Task to carry out:
Identify the lines that contain the string "this" and copy all of them.

>> Begin

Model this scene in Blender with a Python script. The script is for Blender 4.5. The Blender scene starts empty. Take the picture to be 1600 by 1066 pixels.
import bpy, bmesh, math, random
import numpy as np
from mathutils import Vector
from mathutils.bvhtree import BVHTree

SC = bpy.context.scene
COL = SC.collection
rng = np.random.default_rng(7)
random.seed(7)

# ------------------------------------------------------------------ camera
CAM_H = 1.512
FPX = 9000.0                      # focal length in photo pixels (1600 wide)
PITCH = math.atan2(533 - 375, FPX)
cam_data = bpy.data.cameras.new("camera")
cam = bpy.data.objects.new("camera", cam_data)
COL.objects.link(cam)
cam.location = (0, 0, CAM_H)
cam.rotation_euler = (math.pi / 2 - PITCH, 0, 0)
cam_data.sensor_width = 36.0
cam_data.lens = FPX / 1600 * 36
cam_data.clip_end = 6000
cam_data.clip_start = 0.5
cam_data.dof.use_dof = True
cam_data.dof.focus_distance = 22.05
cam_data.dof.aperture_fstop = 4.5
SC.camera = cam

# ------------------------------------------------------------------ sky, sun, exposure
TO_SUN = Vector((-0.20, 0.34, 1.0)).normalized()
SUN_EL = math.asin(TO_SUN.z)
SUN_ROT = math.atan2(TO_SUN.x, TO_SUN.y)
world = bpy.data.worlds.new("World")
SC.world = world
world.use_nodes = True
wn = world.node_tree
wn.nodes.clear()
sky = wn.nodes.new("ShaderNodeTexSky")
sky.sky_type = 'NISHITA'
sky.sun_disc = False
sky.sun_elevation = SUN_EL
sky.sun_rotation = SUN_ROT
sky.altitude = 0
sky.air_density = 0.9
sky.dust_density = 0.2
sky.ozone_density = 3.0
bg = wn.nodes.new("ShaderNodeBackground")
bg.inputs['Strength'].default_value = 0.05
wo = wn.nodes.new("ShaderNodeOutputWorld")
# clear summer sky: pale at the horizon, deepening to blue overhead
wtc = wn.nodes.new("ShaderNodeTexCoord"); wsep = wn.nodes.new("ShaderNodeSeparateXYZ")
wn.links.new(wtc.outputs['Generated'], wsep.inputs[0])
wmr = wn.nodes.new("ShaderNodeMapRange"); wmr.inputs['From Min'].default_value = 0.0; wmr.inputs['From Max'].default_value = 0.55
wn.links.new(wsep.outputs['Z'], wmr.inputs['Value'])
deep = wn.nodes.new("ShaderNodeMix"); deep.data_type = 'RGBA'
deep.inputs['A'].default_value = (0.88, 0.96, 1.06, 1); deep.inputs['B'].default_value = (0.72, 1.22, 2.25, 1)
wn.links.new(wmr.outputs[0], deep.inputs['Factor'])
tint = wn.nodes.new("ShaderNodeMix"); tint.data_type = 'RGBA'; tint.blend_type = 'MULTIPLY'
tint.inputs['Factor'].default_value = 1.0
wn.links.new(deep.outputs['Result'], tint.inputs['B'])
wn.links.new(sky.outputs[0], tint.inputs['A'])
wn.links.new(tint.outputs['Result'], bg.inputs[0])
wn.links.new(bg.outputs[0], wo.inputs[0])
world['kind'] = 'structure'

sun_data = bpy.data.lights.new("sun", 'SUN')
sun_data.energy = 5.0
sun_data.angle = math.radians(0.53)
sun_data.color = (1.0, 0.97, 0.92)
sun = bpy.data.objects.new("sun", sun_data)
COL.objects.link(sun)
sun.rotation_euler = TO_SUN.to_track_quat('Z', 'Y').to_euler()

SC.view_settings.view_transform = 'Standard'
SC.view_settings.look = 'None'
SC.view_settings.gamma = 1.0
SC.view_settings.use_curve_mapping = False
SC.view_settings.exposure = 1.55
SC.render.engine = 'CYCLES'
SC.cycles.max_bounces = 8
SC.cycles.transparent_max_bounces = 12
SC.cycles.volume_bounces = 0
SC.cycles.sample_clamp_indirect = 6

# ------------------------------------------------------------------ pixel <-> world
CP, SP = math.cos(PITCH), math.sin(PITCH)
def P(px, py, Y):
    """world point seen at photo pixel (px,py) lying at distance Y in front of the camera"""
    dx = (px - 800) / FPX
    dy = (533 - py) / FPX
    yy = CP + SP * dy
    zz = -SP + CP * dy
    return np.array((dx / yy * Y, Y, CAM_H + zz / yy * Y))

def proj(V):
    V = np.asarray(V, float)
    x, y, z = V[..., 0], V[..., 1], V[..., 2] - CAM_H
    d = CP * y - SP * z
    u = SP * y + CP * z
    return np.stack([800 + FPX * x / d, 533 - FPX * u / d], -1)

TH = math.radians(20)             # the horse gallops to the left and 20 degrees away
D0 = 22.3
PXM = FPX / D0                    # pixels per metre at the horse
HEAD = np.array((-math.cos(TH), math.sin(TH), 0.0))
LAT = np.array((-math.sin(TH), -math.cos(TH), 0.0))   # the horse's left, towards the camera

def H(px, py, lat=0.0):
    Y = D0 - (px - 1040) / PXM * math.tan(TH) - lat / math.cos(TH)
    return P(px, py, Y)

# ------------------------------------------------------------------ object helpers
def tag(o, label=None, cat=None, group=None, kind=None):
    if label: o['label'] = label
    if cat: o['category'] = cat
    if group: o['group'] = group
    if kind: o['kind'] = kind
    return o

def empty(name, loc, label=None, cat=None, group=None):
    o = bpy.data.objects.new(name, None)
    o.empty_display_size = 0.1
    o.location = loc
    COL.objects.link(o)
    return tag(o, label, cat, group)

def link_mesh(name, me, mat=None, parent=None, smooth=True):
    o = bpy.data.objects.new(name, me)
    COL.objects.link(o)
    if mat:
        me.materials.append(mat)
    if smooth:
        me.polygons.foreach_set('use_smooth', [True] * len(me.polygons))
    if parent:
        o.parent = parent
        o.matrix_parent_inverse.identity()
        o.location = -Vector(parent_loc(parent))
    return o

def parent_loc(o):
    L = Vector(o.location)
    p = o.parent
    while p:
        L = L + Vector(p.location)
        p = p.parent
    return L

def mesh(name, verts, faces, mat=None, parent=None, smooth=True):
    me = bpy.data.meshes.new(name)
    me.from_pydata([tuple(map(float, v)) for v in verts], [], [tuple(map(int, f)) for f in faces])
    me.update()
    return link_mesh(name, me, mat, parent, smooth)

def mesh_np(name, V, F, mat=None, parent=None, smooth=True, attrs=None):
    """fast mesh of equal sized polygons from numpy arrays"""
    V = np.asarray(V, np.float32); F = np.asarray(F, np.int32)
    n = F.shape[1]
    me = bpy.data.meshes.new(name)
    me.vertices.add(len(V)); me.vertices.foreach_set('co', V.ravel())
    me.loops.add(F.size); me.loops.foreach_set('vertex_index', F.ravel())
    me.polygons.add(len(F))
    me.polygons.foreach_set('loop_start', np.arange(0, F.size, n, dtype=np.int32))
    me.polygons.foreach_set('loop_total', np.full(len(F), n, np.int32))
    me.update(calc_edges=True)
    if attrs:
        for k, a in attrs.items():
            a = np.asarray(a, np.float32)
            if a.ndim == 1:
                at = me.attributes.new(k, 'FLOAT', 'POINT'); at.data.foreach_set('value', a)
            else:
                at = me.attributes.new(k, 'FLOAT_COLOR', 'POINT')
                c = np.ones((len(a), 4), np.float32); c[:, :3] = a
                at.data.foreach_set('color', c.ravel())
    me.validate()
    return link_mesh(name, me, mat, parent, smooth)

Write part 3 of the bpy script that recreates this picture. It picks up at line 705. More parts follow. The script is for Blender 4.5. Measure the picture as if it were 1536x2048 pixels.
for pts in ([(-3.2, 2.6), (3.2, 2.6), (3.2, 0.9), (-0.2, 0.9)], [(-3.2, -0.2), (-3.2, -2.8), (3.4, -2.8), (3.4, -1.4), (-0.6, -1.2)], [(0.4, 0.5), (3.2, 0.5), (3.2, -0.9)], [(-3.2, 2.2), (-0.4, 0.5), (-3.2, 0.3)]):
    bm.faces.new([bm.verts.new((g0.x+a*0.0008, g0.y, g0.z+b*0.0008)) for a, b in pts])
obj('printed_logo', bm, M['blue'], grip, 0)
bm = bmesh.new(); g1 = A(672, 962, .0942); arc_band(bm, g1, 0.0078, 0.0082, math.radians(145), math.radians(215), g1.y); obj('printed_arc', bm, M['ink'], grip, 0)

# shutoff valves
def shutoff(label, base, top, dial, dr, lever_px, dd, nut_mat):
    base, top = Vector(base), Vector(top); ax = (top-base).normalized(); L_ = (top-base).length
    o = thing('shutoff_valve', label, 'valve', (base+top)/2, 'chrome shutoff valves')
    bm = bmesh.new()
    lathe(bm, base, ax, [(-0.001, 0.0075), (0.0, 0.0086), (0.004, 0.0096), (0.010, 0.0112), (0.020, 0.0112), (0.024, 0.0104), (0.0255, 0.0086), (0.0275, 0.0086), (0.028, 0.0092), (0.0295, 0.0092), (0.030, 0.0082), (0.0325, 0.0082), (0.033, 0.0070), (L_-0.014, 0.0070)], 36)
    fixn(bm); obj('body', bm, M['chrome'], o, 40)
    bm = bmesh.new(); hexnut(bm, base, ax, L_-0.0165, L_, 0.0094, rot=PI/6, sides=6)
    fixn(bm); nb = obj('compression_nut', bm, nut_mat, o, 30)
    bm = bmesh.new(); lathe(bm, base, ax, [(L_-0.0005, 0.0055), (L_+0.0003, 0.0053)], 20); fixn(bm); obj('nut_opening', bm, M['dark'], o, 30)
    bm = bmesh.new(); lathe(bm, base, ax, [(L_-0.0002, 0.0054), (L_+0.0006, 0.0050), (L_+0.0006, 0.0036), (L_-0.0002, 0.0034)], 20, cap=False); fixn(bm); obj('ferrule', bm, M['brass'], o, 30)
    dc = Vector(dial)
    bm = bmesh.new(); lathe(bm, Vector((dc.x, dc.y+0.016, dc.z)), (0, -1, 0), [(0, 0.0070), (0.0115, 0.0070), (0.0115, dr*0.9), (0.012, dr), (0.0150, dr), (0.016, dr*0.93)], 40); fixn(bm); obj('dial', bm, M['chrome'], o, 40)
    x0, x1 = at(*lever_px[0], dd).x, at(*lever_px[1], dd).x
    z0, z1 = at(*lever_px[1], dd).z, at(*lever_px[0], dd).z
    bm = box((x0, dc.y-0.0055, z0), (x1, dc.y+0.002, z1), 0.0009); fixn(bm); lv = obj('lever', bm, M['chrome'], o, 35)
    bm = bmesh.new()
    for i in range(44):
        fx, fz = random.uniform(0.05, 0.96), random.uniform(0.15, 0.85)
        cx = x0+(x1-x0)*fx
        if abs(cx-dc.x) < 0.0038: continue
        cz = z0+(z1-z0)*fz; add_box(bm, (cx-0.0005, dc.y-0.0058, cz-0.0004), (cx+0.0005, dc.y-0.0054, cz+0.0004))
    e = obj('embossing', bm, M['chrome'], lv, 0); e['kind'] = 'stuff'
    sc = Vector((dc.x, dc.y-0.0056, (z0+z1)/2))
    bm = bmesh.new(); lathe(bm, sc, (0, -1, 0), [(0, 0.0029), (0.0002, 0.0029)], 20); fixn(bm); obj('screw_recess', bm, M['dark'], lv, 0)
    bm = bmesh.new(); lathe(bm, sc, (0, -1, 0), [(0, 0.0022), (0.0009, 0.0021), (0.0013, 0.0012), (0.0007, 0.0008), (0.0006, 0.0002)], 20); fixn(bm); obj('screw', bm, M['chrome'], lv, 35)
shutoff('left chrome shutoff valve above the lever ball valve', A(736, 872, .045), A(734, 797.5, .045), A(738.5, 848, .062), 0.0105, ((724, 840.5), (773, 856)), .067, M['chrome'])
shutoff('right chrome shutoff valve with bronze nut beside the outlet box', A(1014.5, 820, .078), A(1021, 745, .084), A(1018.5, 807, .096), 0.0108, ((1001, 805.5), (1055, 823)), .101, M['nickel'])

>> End

Worked solution:
Model this scene in Blender with a Python script. The script is for Blender 4.5. The Blender scene starts empty. Take the picture to be 1600 by 1066 pixels.
Write part 3 of the bpy script that recreates this picture. It picks up at line 705. More parts follow. The script is for Blender 4.5. Measure the picture as if it were 1536x2048 pixels.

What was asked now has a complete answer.